=== TASK ===
Of the material below, the lines to be retyped are those from the line containing "A = np.stack([mk['rubble'], mk['wet'], mk['black'], one], -1);" through the line containing "return from_bm(name, bm, mat)", inclusive; reproduce them exactly.

(Dataset rows)
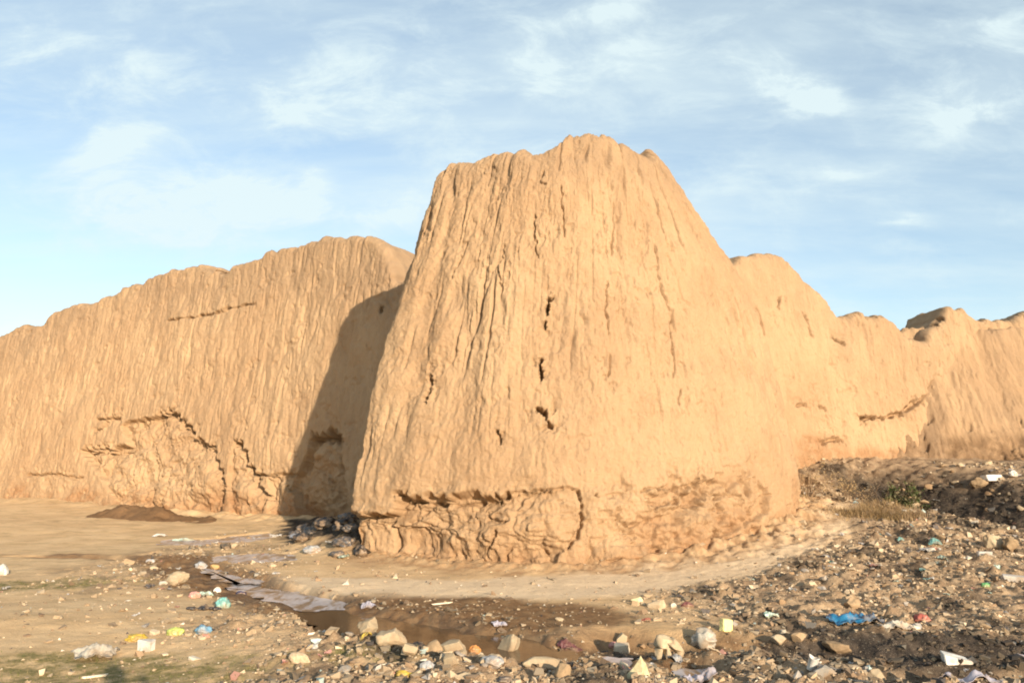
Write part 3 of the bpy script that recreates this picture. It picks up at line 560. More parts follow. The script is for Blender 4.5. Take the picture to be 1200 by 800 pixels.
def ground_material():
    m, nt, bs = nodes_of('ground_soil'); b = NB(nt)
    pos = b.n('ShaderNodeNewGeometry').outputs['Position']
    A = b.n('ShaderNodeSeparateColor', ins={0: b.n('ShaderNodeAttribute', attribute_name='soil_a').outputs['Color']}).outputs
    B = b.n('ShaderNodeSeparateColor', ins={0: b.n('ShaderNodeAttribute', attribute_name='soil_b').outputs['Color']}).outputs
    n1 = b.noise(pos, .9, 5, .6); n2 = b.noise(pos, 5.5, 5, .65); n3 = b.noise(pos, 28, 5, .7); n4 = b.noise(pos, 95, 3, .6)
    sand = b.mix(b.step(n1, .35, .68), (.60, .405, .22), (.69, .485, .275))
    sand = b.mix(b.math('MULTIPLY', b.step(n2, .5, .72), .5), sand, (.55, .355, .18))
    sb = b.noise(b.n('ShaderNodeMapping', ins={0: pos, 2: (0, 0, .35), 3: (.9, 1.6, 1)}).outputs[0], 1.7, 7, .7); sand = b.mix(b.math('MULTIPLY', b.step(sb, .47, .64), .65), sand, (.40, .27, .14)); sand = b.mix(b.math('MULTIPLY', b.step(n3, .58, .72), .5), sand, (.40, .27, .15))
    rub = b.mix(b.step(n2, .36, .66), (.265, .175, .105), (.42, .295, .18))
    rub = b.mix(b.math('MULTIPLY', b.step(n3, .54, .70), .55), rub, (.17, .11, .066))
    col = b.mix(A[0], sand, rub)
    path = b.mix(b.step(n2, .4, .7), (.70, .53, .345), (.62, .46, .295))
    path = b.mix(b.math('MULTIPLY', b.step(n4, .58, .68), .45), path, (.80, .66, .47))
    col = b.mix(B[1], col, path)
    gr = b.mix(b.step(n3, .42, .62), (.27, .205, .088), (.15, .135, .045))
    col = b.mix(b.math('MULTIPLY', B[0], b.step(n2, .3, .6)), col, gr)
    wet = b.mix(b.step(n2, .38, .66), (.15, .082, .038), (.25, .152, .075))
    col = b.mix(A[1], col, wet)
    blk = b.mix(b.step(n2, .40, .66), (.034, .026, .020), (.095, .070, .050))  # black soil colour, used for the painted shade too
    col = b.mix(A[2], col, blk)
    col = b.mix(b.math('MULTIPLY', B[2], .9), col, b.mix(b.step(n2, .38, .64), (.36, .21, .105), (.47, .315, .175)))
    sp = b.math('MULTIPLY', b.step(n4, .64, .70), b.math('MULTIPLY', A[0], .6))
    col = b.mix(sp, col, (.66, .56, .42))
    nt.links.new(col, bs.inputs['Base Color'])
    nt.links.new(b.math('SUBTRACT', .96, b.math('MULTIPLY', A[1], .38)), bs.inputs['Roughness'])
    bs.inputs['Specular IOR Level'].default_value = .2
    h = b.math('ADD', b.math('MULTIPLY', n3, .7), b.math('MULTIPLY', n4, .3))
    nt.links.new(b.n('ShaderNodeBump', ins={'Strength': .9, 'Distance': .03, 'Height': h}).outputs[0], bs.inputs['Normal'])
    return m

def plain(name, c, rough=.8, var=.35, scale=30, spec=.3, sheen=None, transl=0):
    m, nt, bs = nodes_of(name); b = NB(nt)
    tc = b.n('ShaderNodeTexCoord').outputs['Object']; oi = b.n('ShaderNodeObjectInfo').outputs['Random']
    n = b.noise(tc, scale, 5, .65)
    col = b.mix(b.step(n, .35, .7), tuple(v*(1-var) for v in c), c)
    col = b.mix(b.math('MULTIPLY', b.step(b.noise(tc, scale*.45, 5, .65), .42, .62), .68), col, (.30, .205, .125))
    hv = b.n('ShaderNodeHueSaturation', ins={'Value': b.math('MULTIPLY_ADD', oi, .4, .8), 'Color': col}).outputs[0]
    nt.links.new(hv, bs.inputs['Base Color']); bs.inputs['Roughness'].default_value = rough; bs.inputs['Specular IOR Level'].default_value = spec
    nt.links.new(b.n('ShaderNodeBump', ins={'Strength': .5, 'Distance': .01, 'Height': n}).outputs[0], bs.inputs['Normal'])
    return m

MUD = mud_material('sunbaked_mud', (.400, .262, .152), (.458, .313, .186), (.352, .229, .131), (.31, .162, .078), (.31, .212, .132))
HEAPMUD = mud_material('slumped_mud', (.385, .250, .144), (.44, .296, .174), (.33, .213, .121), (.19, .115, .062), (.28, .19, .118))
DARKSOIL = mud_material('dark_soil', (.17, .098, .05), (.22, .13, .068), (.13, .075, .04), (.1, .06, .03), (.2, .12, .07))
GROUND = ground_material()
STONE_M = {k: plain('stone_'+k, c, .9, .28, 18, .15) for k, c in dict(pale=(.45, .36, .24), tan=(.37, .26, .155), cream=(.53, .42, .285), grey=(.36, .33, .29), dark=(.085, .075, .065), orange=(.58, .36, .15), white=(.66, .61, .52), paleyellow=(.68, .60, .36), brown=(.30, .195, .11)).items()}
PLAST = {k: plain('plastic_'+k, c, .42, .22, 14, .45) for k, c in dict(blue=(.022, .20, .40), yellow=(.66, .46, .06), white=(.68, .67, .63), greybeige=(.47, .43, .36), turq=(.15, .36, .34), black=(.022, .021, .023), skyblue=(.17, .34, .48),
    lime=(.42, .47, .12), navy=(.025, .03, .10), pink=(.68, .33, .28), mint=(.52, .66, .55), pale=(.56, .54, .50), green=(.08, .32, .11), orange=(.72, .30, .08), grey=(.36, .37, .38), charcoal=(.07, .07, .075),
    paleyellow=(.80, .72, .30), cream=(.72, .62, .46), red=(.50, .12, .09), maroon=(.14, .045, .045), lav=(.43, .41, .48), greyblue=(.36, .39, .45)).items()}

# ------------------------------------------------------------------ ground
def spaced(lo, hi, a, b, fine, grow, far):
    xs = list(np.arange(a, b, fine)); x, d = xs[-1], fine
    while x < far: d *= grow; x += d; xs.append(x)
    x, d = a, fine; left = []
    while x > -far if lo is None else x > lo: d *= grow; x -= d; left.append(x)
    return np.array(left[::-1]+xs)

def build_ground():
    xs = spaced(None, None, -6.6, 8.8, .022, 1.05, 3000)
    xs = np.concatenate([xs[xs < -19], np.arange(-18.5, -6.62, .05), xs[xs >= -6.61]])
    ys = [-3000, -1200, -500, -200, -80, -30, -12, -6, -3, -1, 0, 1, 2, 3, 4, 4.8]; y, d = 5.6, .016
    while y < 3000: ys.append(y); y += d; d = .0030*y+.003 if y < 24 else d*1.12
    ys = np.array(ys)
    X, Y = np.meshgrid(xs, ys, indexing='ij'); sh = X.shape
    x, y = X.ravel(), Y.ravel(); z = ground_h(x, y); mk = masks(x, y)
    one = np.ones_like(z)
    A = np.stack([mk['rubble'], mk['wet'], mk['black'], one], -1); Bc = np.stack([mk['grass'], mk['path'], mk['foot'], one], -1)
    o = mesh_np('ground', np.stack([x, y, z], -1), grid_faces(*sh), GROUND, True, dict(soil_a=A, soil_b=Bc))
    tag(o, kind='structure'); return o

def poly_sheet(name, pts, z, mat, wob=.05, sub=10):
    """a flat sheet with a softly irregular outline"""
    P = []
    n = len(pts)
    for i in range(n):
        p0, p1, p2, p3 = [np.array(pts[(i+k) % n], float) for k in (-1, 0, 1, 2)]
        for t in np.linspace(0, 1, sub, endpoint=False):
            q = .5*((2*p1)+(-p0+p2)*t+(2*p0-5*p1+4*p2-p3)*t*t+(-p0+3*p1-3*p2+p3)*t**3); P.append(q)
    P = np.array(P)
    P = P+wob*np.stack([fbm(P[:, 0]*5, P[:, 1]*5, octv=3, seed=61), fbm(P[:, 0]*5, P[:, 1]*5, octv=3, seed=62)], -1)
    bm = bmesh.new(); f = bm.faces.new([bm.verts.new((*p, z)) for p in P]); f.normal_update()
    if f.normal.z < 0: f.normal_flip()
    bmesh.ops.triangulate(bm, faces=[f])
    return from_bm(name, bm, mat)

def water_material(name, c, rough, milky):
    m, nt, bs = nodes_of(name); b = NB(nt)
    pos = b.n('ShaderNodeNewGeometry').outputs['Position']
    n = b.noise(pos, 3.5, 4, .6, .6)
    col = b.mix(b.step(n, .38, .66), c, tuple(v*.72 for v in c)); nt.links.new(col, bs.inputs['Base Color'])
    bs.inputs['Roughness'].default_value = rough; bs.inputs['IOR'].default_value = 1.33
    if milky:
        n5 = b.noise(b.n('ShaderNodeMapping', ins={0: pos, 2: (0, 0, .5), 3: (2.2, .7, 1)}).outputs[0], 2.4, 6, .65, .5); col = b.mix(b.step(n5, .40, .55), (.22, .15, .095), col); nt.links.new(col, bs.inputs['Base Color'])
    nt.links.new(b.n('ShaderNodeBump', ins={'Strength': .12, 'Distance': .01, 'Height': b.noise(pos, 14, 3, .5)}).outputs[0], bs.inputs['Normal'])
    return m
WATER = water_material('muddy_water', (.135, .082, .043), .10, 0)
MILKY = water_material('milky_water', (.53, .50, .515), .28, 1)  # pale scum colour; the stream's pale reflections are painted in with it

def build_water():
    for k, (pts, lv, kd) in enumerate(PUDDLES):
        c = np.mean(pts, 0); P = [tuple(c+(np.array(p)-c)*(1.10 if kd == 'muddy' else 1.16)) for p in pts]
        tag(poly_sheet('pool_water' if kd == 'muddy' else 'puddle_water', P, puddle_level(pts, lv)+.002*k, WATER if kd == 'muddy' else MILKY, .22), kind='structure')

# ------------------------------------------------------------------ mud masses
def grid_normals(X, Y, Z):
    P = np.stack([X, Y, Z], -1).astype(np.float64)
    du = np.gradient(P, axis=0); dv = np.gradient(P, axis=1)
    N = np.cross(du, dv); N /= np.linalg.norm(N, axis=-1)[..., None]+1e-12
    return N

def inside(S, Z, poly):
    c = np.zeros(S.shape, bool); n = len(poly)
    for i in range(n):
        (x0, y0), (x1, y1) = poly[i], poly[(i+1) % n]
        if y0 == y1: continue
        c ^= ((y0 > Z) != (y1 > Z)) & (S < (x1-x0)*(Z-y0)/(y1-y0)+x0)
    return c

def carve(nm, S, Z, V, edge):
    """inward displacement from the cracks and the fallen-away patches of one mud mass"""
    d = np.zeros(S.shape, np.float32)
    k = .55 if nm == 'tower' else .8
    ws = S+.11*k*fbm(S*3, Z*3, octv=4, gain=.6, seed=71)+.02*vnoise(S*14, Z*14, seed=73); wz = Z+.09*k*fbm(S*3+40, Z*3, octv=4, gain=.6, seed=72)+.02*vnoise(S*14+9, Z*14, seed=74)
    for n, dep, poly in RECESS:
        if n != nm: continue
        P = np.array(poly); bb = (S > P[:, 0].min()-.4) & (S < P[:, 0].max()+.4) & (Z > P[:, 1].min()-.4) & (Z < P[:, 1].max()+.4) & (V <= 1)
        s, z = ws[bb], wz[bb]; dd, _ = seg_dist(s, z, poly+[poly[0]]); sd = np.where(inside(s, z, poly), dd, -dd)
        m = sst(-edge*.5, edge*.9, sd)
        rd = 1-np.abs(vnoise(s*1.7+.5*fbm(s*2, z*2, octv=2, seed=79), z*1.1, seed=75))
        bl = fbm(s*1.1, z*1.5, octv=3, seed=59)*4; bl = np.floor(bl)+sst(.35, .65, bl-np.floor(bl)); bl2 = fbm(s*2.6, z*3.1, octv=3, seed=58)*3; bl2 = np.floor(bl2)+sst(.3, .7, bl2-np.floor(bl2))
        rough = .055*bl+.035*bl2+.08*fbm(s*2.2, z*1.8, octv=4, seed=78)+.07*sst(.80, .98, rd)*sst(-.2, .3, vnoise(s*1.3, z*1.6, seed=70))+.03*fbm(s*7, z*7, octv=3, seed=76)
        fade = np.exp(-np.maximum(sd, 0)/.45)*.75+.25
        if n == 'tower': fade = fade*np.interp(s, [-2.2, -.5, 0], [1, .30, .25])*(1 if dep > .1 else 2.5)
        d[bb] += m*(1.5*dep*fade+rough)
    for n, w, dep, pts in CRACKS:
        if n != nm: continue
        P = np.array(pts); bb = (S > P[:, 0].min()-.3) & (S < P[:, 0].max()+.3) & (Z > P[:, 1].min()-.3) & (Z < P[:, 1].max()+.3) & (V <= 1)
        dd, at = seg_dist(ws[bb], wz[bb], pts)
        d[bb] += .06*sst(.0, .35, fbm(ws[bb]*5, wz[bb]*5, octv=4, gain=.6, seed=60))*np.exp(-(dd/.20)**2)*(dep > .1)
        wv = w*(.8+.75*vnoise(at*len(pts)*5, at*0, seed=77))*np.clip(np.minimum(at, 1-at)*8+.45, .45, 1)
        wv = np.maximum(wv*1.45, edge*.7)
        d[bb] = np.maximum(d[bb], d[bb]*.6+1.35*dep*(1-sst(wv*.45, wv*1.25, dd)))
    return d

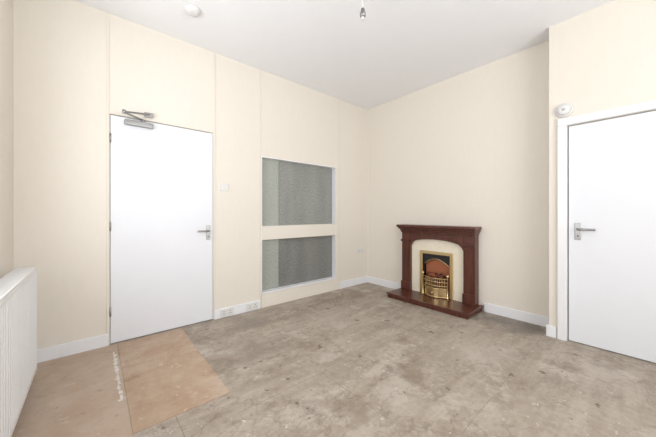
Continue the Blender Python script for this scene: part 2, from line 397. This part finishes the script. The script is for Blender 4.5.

=== ANSWER TO THE TASK ===
    A = np.stack([mk['rubble'], mk['wet'], mk['black'], one], -1); Bc = np.stack([mk['grass'], mk['path'], mk['foot'], one], -1)
    o = mesh_np('ground', np.stack([x, y, z], -1), grid_faces(*sh), GROUND, True, dict(soil_a=A, soil_b=Bc))
    tag(o, kind='structure'); return o

def poly_sheet(name, pts, z, mat, wob=.05, sub=10):
    """a flat sheet with a softly irregular outline"""
    P = []
    n = len(pts)
    for i in range(n):
        p0, p1, p2, p3 = [np.array(pts[(i+k) % n], float) for k in (-1, 0, 1, 2)]
        for t in np.linspace(0, 1, sub, endpoint=False):
            q = .5*((2*p1)+(-p0+p2)*t+(2*p0-5*p1+4*p2-p3)*t*t+(-p0+3*p1-3*p2+p3)*t**3); P.append(q)
    P = np.array(P)
    P = P+wob*np.stack([fbm(P[:, 0]*5, P[:, 1]*5, octv=3, seed=61), fbm(P[:, 0]*5, P[:, 1]*5, octv=3, seed=62)], -1)
    bm = bmesh.new(); f = bm.faces.new([bm.verts.new((*p, z)) for p in P]); f.normal_update()
    if f.normal.z < 0: f.normal_flip()
    bmesh.ops.triangulate(bm, faces=[f])
    return from_bm(name, bm, mat)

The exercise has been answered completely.